## Available data
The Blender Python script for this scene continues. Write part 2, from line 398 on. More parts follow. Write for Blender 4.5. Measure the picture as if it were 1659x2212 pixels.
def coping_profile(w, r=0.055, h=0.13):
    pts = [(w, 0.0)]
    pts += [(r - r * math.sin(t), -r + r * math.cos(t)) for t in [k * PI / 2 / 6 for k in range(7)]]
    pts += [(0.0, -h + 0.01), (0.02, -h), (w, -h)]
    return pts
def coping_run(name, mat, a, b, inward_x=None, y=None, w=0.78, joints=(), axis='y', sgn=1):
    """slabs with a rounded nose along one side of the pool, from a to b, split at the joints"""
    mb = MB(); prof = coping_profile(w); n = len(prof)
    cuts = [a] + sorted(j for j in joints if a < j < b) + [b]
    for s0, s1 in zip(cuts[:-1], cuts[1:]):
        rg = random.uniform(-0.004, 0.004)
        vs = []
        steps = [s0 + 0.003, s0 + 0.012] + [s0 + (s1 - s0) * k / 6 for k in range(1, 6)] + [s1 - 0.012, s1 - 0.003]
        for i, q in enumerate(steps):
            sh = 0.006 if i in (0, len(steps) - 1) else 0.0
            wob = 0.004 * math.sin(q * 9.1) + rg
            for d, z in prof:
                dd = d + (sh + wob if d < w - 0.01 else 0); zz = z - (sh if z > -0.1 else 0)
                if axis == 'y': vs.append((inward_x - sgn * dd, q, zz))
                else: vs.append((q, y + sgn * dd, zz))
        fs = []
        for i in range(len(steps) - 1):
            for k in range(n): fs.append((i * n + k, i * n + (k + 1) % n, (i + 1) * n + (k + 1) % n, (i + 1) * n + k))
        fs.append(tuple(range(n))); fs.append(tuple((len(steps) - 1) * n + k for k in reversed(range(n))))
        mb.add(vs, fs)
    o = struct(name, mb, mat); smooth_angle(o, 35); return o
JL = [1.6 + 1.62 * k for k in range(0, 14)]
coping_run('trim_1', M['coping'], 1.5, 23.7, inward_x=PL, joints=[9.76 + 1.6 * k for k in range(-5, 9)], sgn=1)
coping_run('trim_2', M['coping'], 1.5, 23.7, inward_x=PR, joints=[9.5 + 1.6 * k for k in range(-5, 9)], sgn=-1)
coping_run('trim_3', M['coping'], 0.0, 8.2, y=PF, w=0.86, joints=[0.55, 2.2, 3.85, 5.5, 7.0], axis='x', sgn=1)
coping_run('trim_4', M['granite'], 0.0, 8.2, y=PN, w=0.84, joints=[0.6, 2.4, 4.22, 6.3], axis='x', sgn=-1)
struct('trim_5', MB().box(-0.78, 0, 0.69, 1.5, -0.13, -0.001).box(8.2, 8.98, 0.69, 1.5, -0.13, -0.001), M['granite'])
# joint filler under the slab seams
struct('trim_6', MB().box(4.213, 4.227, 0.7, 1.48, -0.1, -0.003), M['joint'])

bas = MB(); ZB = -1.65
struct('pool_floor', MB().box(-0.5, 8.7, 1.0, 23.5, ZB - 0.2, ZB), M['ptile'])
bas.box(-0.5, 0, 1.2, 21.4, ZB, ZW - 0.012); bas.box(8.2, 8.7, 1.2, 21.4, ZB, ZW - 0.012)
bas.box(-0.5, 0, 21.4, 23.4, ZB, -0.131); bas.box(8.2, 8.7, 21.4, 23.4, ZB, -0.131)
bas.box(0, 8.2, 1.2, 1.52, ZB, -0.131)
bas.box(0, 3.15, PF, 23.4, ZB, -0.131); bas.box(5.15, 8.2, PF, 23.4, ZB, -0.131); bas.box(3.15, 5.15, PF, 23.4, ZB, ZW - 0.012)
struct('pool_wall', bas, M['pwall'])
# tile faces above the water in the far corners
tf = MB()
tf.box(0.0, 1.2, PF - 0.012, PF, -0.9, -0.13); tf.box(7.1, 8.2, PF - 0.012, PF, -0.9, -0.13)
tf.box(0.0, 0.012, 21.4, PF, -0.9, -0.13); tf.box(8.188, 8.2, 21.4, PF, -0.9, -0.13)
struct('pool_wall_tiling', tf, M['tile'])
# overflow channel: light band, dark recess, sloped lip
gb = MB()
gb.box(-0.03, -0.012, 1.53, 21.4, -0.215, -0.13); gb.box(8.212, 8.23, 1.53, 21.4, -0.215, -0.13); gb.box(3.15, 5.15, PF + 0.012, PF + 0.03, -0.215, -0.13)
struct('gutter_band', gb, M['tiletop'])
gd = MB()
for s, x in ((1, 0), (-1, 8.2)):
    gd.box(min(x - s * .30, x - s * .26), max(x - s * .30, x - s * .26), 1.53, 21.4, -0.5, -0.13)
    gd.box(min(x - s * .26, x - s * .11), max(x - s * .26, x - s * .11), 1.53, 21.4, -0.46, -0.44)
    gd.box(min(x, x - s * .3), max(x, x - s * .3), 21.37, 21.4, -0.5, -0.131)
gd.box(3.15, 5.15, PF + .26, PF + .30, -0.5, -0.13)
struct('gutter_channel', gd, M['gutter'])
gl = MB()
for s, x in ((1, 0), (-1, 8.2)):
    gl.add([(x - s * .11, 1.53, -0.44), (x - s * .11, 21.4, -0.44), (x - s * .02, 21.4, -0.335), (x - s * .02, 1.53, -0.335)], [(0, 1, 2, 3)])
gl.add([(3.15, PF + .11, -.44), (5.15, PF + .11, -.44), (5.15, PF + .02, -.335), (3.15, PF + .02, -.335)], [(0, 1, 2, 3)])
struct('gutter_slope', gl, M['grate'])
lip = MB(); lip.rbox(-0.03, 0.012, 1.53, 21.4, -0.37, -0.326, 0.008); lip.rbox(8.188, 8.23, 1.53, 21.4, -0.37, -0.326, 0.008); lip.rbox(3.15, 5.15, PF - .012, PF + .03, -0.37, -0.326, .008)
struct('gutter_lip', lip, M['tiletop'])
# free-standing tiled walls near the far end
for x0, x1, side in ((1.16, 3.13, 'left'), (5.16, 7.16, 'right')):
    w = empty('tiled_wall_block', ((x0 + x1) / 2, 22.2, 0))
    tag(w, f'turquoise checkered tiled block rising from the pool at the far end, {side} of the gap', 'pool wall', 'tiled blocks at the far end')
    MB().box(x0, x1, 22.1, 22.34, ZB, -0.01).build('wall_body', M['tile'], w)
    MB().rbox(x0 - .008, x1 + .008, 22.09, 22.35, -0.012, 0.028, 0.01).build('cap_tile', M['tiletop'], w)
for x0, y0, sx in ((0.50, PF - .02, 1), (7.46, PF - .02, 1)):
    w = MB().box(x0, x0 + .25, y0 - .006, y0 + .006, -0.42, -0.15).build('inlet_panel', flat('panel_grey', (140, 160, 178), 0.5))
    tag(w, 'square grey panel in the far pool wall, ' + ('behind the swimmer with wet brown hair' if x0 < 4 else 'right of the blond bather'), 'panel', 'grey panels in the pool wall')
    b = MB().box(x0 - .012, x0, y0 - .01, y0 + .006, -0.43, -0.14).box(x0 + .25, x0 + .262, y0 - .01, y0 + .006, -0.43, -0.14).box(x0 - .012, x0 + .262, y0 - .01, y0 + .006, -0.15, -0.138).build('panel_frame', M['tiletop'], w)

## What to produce
Count how many lines of the material hold the string "from". Give the number and nothing more.

## Exercise answer
3